海にまつわる話 はじめに

 私は大分県出身で、高校3年生まで大分市で生まれ育った。父の生家は大分市、母の生家は臼杵市。どちらも特徴は異なるが、海と山に恵まれた土地だ。

 父と祖父は釣りが趣味で、私も弟もよくついていって釣りを教わった。毎年夏は海水浴に行った。夏以外の季節も、色々な海岸へ出かけたり、貝殻や石を拾ったり、潮の引いた磯を探検したり、釣具屋に買い物に行ったり、スーパーの魚売り場を偵察していた。家では、魚図鑑や釣り雑誌、釣り場ガイド(カラーの写真地図に釣りポイントや魚種のメモがされた本)を日常的に読んでいた。

 静岡県浜松市で大学時代を過ごし、それから東京に移り住んだ今、海のことをよく考える。大分の海も、浜松の海も、東京の海も、出かけた国内国外の海も、すべて同じ海で違う海だった。そして、いろんな場所で生まれ育った人と話していく中で気づいた。
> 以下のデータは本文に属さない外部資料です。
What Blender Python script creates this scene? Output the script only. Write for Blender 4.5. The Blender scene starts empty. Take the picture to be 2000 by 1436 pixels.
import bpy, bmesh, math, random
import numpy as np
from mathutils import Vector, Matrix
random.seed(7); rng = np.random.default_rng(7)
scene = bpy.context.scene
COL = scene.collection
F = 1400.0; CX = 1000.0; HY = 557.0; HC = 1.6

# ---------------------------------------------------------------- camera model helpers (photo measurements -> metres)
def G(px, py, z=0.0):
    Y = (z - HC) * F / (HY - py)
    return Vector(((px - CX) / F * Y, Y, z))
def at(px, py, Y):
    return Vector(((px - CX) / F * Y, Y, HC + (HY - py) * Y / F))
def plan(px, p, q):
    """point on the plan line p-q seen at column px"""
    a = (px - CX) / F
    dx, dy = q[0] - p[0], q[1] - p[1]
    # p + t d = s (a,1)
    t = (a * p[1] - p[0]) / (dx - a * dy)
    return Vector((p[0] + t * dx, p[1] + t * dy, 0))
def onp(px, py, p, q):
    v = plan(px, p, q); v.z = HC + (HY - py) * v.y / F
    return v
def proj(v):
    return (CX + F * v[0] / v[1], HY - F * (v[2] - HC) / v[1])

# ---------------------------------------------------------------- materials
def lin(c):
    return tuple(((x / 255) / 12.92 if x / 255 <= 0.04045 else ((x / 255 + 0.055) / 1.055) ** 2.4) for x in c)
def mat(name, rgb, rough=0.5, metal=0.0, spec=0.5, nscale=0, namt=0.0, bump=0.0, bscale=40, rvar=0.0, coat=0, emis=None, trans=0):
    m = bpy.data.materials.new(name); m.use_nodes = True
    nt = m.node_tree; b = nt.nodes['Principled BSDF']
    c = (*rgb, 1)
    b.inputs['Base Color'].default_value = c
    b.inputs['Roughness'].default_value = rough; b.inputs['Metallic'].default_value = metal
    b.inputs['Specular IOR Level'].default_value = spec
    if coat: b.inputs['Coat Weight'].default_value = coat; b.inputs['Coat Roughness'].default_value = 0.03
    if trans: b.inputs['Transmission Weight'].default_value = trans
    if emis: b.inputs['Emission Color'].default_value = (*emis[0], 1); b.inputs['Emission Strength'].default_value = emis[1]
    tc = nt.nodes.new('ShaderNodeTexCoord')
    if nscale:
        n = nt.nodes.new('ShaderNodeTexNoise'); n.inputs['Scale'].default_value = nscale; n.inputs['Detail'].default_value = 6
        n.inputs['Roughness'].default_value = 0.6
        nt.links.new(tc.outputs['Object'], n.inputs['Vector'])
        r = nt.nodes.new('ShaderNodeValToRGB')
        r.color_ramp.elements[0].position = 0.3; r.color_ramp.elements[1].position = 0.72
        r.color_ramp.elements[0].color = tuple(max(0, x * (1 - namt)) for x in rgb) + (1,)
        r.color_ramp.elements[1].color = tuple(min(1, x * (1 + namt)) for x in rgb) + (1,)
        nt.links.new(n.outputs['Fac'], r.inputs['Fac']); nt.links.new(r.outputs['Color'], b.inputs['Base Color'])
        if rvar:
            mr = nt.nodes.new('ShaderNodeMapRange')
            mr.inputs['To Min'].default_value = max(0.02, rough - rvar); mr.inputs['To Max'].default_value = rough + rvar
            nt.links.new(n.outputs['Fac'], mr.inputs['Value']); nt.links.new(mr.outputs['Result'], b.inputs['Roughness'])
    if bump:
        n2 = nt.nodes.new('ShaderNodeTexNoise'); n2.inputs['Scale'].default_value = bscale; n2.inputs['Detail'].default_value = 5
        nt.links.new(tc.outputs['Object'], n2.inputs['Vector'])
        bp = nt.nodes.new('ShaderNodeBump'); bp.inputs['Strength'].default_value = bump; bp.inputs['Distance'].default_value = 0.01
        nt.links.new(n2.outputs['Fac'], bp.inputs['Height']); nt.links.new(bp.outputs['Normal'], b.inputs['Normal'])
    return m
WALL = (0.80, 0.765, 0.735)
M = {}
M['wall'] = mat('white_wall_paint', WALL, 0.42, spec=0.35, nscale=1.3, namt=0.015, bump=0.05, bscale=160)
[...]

他の人の知らない「海」が、私の思い出の中にある。
 
 私はふと思い出したことをTwitterに書くことがほとんどだが、あることをツイートしようとした時、こういった思い出がツイートの波に呑まれていくことが勿体なく感じられた。

 以上をきっかけに、これからは海にまつわるちょっとした話をnoteにまとめることにする。
ほとんどが短編集あるいは詩集のようなもので、ときどき長い話もあるかもしれない。ないかもしれない。そのうち「山の話」シリーズも「畑の話」シリーズも出てくるかもしれない。出ないかもしれない。

 これは私の海にまつわる思い出の記録であり、あなたの中の「海」に対する問いかけや好奇心でもある。